→ **WORK TO COMPLETE**: The records below hold pictures; please leave those out and retype the rest exactly.

......

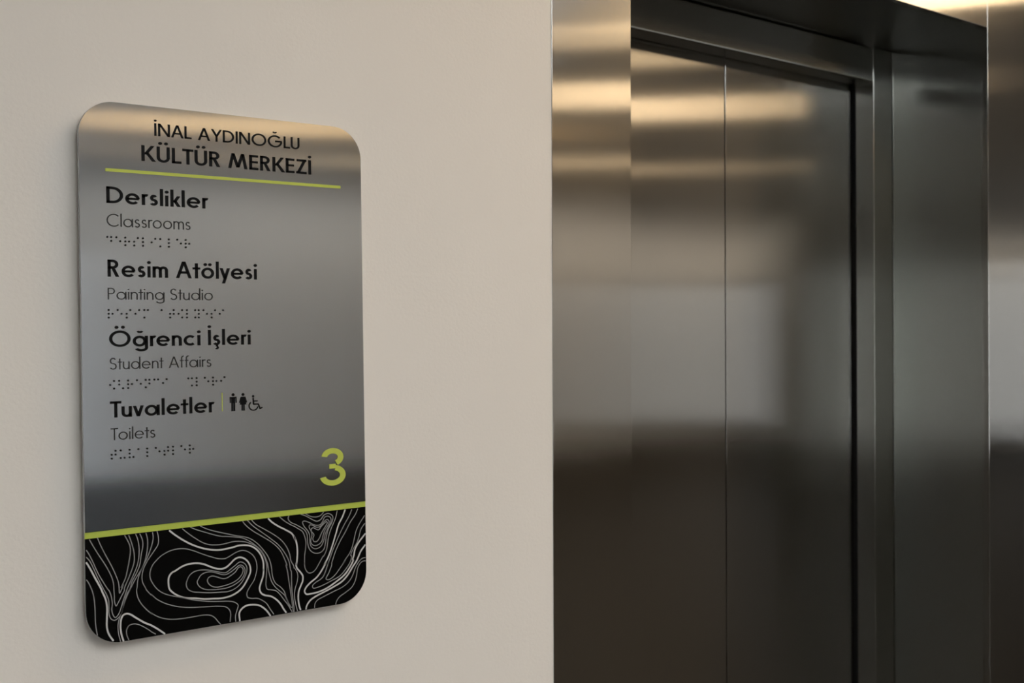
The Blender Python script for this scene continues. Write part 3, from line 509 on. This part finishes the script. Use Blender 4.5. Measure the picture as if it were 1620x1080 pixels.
extrude('divider_line', q(rect(26.1, 484.9, 297.3, 488.2)), -0.0003, 0, M['lime_vinyl'])['label'] = 'long thin lime line under the heading'
extrude('divider_line', q(rect(147.6, 232.4, 148.5, 252.7)), -0.0003, 0, M['lime_vinyl'])['label'] = 'short upright lime line beside the pictograms'
# pictograms
def at(L, x, z, s): return [[(x + a * s, z + b * s) for a, b in p] for p in L]
man = dot(0, .91, .085) + rect(-.20, .46, -.135, .76) + rect(.135, .46, .20, .76) + rect(-.11, .44, .11, .78) + rect(-.20, .72, .20, .79) + rect(-.11, 0, -.012, .46) + rect(.012, 0, .11, .46)
woman = dot(0, .91, .085) + [[(-.09, .79), (.09, .79), (.19, .34), (-.19, .34)]] + [[(.10, .79), (.15, .76), (.24, .46), (.18, .44)], [(-.10, .79), (-.18, .44), (-.24, .46), (-.15, .76)]] + rect(-.095, 0, -.012, .36) + rect(.012, 0, .095, .36)
chair = dot(-.02, .95, .085) + [[(-.07, .85), (.03, .85), (.06, .40), (-.05, .40)]] + rect(0, .58, .30, .66) + rect(-.02, .36, .36, .45) + [[(.28, .42), (.38, .44), (.52, .10), (.44, .05)]] + [[(.46, .04), (.45, .12), (.62, .20), (.65, .13)]] + arc(0, .30, .36, .34, 125, 350, .085)
extrude('pictogram', q(at(man, 160.8, 231.9, 19.8)), -0.0004, 0, M['ink'])['label'] = 'black standing man pictogram'
extrude('pictogram', q(at(woman, 172.3, 231.9, 19.6)), -0.0004, 0, M['ink'])['label'] = 'black standing woman pictogram in a dress'
extrude('pictogram', q(at(chair, 184.6, 231.7, 16.4)), -0.0004, 0, M['ink'])['label'] = 'black wheelchair pictogram'
# the figure 3
w3 = .142
t3 = arc(.315, .755, .275, .245, 170, -62, w3, 26) + arc(.32, .275, .32, .275, 74, -170, w3, 30) + rect(.235, .455, .40, .455 + .12)
extrude('floor_number', q([[(265.0 + a * 33.3 / .64, 139.2 + b * 43.6) for a, b in p] for p in t3]), -0.0006, 0, M['lime_vinyl'])['label'] = 'large lime figure 3'
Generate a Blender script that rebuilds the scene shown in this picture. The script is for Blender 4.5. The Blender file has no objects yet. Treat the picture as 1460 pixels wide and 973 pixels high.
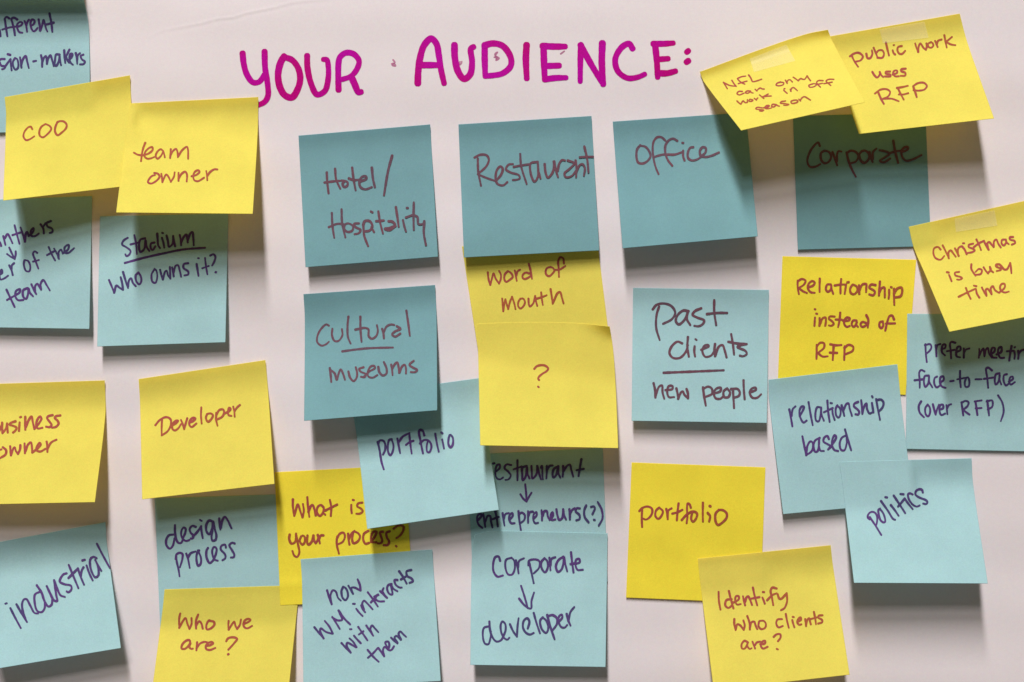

......

→ **OUTPUT FOR THIS TASK**:
The Blender Python script for this scene continues. Write part 3, from line 509 on. This part finishes the script. Use Blender 4.5. Measure the picture as if it were 1620x1080 pixels.
extrude('divider_line', q(rect(26.1, 484.9, 297.3, 488.2)), -0.0003, 0, M['lime_vinyl'])['label'] = 'long thin lime line under the heading'
extrude('divider_line', q(rect(147.6, 232.4, 148.5, 252.7)), -0.0003, 0, M['lime_vinyl'])['label'] = 'short upright lime line beside the pictograms'
# pictograms
def at(L, x, z, s): return [[(x + a * s, z + b * s) for a, b in p] for p in L]
man = dot(0, .91, .085) + rect(-.20, .46, -.135, .76) + rect(.135, .46, .20, .76) + rect(-.11, .44, .11, .78) + rect(-.20, .72, .20, .79) + rect(-.11, 0, -.012, .46) + rect(.012, 0, .11, .46)
woman = dot(0, .91, .085) + [[(-.09, .79), (.09, .79), (.19, .34), (-.19, .34)]] + [[(.10, .79), (.15, .76), (.24, .46), (.18, .44)], [(-.10, .79), (-.18, .44), (-.24, .46), (-.15, .76)]] + rect(-.095, 0, -.012, .36) + rect(.012, 0, .095, .36)
chair = dot(-.02, .95, .085) + [[(-.07, .85), (.03, .85), (.06, .40), (-.05, .40)]] + rect(0, .58, .30, .66) + rect(-.02, .36, .36, .45) + [[(.28, .42), (.38, .44), (.52, .10), (.44, .05)]] + [[(.46, .04), (.45, .12), (.62, .20), (.65, .13)]] + arc(0, .30, .36, .34, 125, 350, .085)
extrude('pictogram', q(at(man, 160.8, 231.9, 19.8)), -0.0004, 0, M['ink'])['label'] = 'black standing man pictogram'
extrude('pictogram', q(at(woman, 172.3, 231.9, 19.6)), -0.0004, 0, M['ink'])['label'] = 'black standing woman pictogram in a dress'
extrude('pictogram', q(at(chair, 184.6, 231.7, 16.4)), -0.0004, 0, M['ink'])['label'] = 'black wheelchair pictogram'
# the figure 3
w3 = .142
t3 = arc(.315, .755, .275, .245, 170, -62, w3, 26) + arc(.32, .275, .32, .275, 74, -170, w3, 30) + rect(.235, .455, .40, .455 + .12)
extrude('floor_number', q([[(265.0 + a * 33.3 / .64, 139.2 + b * 43.6) for a, b in p] for p in t3]), -0.0006, 0, M['lime_vinyl'])['label'] = 'large lime figure 3'
Generate a Blender script that rebuilds the scene shown in this picture. The script is for Blender 4.5. The Blender file has no objects yet. Treat the picture as 1460 pixels wide and 973 pixels high.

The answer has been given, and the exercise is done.